Thursday, Aug. 21, 2008

Milestones

DIED After he was elected in 2001, Zambian President Levy Mwanawasa made it his first order of business to investigate corruption in his predecessor's administration, eventually revealing that former President Frederick Chiluba had stolen some $41 million from the state during his rule. Mwanawasa thereafter became known as a politician who was never afraid to challenge corruption and greed. He was one of the first African leaders to speak out against the Zimbabwean despot Robert Mugabe, lamenting the plight of the neighboring country as a "catastrophe." Two months after suffering a debilitating stroke, he died in Paris at age 59.

Long before A League of Their Own brought her story to life on the big screen, pitcher Dottie Collins was already the stuff of legend.
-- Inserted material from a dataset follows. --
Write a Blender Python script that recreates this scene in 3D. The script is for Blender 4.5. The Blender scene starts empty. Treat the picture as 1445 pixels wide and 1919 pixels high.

During World War II, Collins played for the All-American Girls Professional Baseball League, mostly with the Fort Wayne Daisies. She pitched 17 shutouts during her six-year career. Always tenacious--she continued to play until she was several months pregnant--she was devoted to keeping the memory of the league alive. Collins spearheaded the effort to create the Baseball Hall of Fame exhibit that inspired the 1992 film. She was 84.

After Mao Zedong's death in 1976, Hua Guofeng succeeded Mao as chairman of China's Communist Party. Though Hua's tenure at the head of the party was short-lived--he was all but powerless by 1978 and was formally replaced by the more radical Deng Xiaoping in 1981--it was his administration that brought an end to the violence of China's decade-long Cultural Revolution by arresting the extreme leftist Gang of Four, including Mao's widow, in 1976. Hua was 87.